From IEEE Spectrum Inside Technology, a report on robots created by Douglas Hines and his company True Companion, which treats the story as a cute and natural marriage of libertine sex and the development of modern technology:

For US $7000 to $9000 (based on customization) and a $40 monthly fee for tech support, Roxxxy offers patrons five preprogrammed preferences—gay, bisexual, lesbian, straight, and sadomasochistic—with such monikers as Wild Wendy, Frigid Farrah, and S&M Susan. Roxxxy is svelte and white, but Hines intends a future line of other races, ethnicities, and body types, not to mention additional faces for Roxxxy. A male version, Rocky, is planned by year’s end. “My wife wants to be a beta tester, which is just desserts for my spending time in the middle of the night with girls covered in silicone,” he says.

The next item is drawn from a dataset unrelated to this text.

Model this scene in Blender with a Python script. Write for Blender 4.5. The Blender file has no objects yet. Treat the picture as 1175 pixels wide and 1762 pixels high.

Will marriage rights between man and robot be far behind? I talked about this in one of my editor’s desk columns last year:

Moving from the living to inanimate, David Levy, a renowned British artificial intelligence researcher, has written a book about human-robot “love” and lectured earlier this year in London about the possibility of human-robot marriage. It sounds wacky, but Levy is a fairly mainstream scientist. I remind readers that while all of this seems outrageous, at one time not so very long ago, so did the idea of same-sex “marriage.”